HAMİLE kadınların sokağa çıkmaması gerektiği gibi tavsiyeler veren hacı hocaların ısrarla sesi olan devlet televizyonunun...
Kadın tekmeleyenleri serbest bırakan yargının...
Kadınların nasıl oturup kalkması, nasıl konuşması, nasıl gülmesi, nasıl üremesi, ne giymesi, ne yemesi, ne içmesi ‘gerektiği’ konusunda durmadan ve doymadan ahkâm kesen siyasetin...
Halihazırda hasarlı bir toplumu elbirliğiyle getirdiği yer ortada.
Son 3 aydan 3 olay...
*
Eylülde, Ayşegül Terzi Maslak’ta hemşire olarak çalıştığı hastanede nöbetini bitirdi; evine gitmek için otobüse bindi.
Arka koltuklarda karşı sırasında oturan bir adam Terzi’nin şort giymesini bahane ederek ona hakaretler yağdırmaya başladı. Şort giyen kadınların ölmesi gerektiğini, yaşamaya hakları olmadığını söyledi. Birkaç dakika sonra yerinden kalktı, Terzi’nin önüne geldi, tepedeki demirden güç alarak kadının suratına tekme attı.

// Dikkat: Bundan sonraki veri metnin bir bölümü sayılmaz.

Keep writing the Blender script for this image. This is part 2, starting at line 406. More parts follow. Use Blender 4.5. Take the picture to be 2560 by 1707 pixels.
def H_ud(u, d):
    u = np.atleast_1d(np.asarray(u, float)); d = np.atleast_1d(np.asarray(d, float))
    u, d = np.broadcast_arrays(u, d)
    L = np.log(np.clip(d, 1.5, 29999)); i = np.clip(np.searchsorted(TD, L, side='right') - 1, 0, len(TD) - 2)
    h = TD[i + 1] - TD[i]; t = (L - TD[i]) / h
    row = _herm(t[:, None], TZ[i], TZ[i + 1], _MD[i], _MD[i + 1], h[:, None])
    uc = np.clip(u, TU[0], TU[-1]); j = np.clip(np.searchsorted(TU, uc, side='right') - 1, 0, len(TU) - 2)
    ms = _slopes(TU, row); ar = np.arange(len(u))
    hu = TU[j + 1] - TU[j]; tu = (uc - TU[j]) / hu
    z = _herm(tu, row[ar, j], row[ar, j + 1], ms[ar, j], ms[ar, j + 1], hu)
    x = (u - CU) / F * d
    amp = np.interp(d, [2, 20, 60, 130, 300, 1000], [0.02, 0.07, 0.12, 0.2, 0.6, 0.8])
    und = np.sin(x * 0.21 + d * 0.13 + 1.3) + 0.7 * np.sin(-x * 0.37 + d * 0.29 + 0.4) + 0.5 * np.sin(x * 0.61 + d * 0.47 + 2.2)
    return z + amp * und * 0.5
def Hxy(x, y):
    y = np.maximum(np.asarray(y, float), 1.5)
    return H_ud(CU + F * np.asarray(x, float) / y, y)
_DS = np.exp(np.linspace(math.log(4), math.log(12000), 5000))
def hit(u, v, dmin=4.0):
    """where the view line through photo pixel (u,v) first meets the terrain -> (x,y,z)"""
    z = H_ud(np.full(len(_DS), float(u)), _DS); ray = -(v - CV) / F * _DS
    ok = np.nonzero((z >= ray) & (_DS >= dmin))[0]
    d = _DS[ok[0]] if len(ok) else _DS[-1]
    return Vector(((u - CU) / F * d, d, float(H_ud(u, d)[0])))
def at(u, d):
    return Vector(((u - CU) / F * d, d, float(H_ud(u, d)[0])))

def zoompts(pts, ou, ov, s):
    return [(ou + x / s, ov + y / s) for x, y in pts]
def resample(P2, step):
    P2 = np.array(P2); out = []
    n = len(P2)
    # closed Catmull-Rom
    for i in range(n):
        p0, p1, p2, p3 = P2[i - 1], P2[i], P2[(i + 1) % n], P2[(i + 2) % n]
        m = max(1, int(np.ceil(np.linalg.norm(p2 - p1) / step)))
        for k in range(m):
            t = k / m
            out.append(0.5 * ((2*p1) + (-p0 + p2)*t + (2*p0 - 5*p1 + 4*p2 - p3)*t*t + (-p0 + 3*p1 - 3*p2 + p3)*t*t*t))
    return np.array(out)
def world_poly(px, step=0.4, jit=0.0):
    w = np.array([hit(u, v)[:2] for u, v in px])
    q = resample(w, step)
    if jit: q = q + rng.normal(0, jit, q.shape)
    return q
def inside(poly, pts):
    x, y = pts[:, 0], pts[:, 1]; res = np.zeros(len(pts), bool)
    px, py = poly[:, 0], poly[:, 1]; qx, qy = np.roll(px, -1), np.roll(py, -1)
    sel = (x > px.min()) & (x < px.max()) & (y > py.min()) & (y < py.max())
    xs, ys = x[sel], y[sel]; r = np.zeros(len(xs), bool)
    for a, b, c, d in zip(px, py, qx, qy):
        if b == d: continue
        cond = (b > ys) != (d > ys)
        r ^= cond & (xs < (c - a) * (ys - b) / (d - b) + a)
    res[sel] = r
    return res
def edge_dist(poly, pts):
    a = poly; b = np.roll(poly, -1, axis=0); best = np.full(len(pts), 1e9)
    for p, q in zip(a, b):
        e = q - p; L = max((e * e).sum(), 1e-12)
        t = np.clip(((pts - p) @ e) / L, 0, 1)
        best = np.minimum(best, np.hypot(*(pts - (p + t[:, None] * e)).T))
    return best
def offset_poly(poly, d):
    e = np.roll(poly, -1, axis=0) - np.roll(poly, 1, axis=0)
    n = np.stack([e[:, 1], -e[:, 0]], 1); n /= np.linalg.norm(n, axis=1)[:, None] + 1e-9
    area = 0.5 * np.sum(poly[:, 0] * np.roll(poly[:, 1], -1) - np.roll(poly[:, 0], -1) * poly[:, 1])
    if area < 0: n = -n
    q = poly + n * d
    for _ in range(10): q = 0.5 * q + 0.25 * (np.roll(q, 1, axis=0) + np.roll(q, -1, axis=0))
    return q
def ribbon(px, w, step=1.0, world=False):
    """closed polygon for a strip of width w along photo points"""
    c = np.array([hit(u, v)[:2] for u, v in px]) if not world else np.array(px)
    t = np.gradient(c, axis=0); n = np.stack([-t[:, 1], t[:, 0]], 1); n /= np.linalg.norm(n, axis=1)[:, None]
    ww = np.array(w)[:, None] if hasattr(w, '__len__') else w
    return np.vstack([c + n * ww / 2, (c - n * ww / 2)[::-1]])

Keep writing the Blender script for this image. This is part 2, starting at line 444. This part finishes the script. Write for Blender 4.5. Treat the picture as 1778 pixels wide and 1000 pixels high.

Başta adam tutuklanmadı. Kamuoyu kıyameti koparınca tutuklandı. 37 gün tutuklu kaldıktan sonra ise “Fırtına dindi” diye düşünülmüş olmalı ki, adam tahliye edildi.
*
Geçtiğimiz ay İpek Atcan, metro istasyonundaki bankta oturmuş treni beklerken adamın biri “Ne oturuyorsun lan öyle bacak bacak üstüne?!” diye bağırarak onu tekmeledi. Atcan kalakaldı. Etrafındaki insanların hiçbiri de adama “Ne yapıyorsun?” diye çıkışmadı. Daha sonra Atcan olayı anlattığı blog yazısında, başına bir şey geleceğini bile bile, korkarak ama hâlâ korkmuyormuş gibi yaparak yaşamaya çalıştığından söz etti ve ekledi: “Belki de birkaçımız yitip gidince aklımız başımıza gelir. Çok geç olmaz umarım. Belki de zaten artık geçtir de inanmak istemiyoruzdur.”
*
En son 3 gün önce Manisa’da, spor yapmak için evinin yakınındaki parka giden Ebru Tireli’yi yoldan geçerken gören bir adam arabasından inip ona yaklaştı, “Bir daha burada yürüyüp spor yapmayacaksın” dedikten sonra ayakkabısını kadının yüzüne vurmaya başladı. 4 aylık hamile kadın yere düşüp kafasını kaldırıma çarptı. Sonradan olayı anlatırken “Üzerimde kapişonlu bir mont vardı. Montumun her yeri kapalıydı” diye açıklama yaptı.
*
Namusunu kadının oturuşu, kıyafeti, hatta safi var oluşu üzerinden tanımlayan erkek toplumda yaşamak giderek zorlaşıyor.
Kamu otoritelerinin sorumsuz demeçleri, yerel yönetimlerin kadını kamusal alandan dışlayan pembe ulaşım ‘çözümleri’ ve yargının erkek yandaşlığı ateşi körüklüyor.